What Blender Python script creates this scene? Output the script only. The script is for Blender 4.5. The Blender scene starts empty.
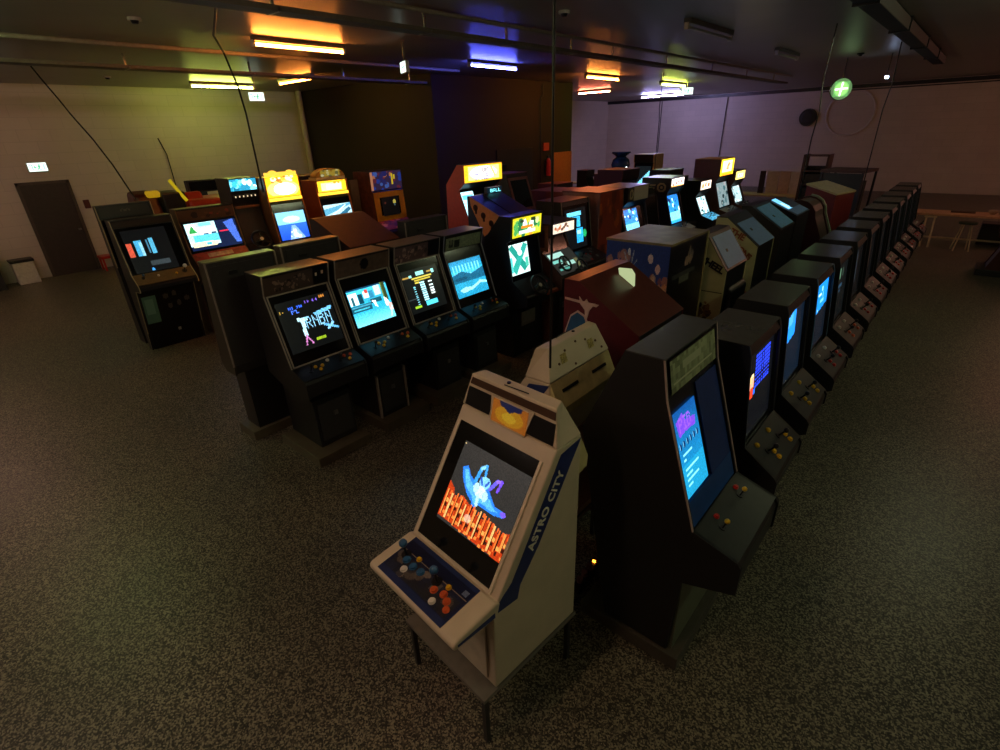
import bpy, math, random
import numpy as np
from mathutils import Vector, Matrix
random.seed(7)
sc = bpy.context.scene
COL = sc.collection

# ------------------------------------------------------------------ camera, world, exposure
CAMH = 2.8728; F_PX = 507.29
PITCH, ROLL, YAW = math.radians(25.658), math.radians(-2.058), math.radians(41.913)
fwd = Vector((-math.sin(YAW), math.cos(YAW), 0)); rt = Vector((math.cos(YAW), math.sin(YAW), 0)); up = Vector((0, 0, 1))
zc = fwd*math.cos(PITCH) - up*math.sin(PITCH)
yc = -(fwd*math.sin(PITCH) + up*math.cos(PITCH))
ir = rt*math.cos(ROLL) - yc*math.sin(ROLL)
idn = rt*math.sin(ROLL) + yc*math.cos(ROLL)
cd = bpy.data.cameras.new('camera'); cam = bpy.data.objects.new('camera', cd); COL.objects.link(cam)
cd.sensor_fit = 'HORIZONTAL'; cd.sensor_width = 36; cd.lens = F_PX/1000*36; cd.clip_start = 0.05; cd.clip_end = 100
m = Matrix.Identity(4)
for i in range(3):
    m[i][0] = ir[i]; m[i][1] = -idn[i]; m[i][2] = -zc[i]
m[0][3], m[1][3], m[2][3] = 0, 0, CAMH
cam.matrix_world = m
sc.camera = cam
w = bpy.data.worlds.new('world'); sc.world = w; w.use_nodes = True
w.node_tree.nodes['Background'].inputs[0].default_value = (0.03, 0.03, 0.035, 1)
w.node_tree.nodes['Background'].inputs[1].default_value = 0.3
sc.view_settings.view_transform = 'Standard'; sc.view_settings.look = 'None'
sc.view_settings.gamma = 1; sc.view_settings.use_curve_mapping = False
sc.view_settings.exposure = 0.0
LAMP = 0.92      # common factor on the tube lamps

# ------------------------------------------------------------------ materials
MATS = {}
def srgb(h):
    if isinstance(h, str):
        h = h.lstrip('#'); c = [int(h[i:i+2], 16)/255 for i in (0, 2, 4)]
    else: c = list(h)
    return tuple(x/12.92 if x <= .04045 else ((x+.055)/1.055)**2.4 for x in c)
def M(name, col, rough=.5, metal=0.0, noise=0.12, scale=18, coat=0.0, bump=0.0):
    if name in MATS: return MATS[name]
    mt = bpy.data.materials.new(name); mt.use_nodes = True
    nt = mt.node_tree; b = nt.nodes['Principled BSDF']
    c = srgb(col)
    b.inputs['Roughness'].default_value = rough; b.inputs['Metallic'].default_value = metal
    b.inputs['Coat Weight'].default_value = coat
    tc = nt.nodes.new('ShaderNodeTexCoord'); nz = nt.nodes.new('ShaderNodeTexNoise')
    nz.inputs['Scale'].default_value = scale; nz.inputs['Detail'].default_value = 4
    nt.links.new(tc.outputs['Object'], nz.inputs['Vector'])
    rp = nt.nodes.new('ShaderNodeValToRGB')
    rp.color_ramp.elements[0].position = .3; rp.color_ramp.elements[1].position = .7
    rp.color_ramp.elements[0].color = tuple(x*(1-noise) for x in c)+(1,)
    rp.color_ramp.elements[1].color = tuple(min(1, x*(1+noise)) for x in c)+(1,)
    nt.links.new(nz.outputs['Fac'], rp.inputs['Fac']); nt.links.new(rp.outputs['Color'], b.inputs['Base Color'])
    if bump:
        bp = nt.nodes.new('ShaderNodeBump'); bp.inputs['Strength'].default_value = bump; bp.inputs['Distance'].default_value = .01
        nt.links.new(nz.outputs['Fac'], bp.inputs['Height']); nt.links.new(bp.outputs['Normal'], b.inputs['Normal'])
    MATS[name] = mt; return mt
def EM(name, col, strength):
    if name in MATS: return MATS[name]
    mt = bpy.data.materials.new(name); mt.use_nodes = True
    b = mt.node_tree.nodes['Principled BSDF']
    b.inputs['Base Color'].default_value = (.02, .02, .02, 1)
    b.inputs['Emission Color'].default_value = srgb(col)+(1,)
    b.inputs['Emission Strength'].default_value = strength
    MATS[name] = mt; return mt
def PIC(name, strength=0.0, rough=.3, gain=1.0):
    """material that shows the printed / displayed picture kept in the mesh's own face colours"""
    if name in MATS: return MATS[name]
    mt = bpy.data.materials.new(name); mt.use_nodes = True
    nt = mt.node_tree; b = nt.nodes['Principled BSDF']
    a = nt.nodes.new('ShaderNodeAttribute'); a.attribute_name = 'col'
    b.inputs['Roughness'].default_value = rough
    if strength > 0:
        b.inputs['Base Color'].default_value = (.015, .016, .018, 1)
        nt.links.new(a.outputs['Color'], b.inputs['Emission Color'])
        b.inputs['Emission Strength'].default_value = strength
    else:
        nt.links.new(a.outputs['Color'], b.inputs['Base Color'])
    MATS[name] = mt; return mt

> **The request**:
Repeat, exactly and in full, each line from the start of the data to the line that contains "COL = sc.collection". Pictures do not go in.

> **Written response**:
What Blender Python script creates this scene? Output the script only. The script is for Blender 4.5. The Blender scene starts empty.
import bpy, math, random
import numpy as np
from mathutils import Vector, Matrix
random.seed(7)
sc = bpy.context.scene
COL = sc.collection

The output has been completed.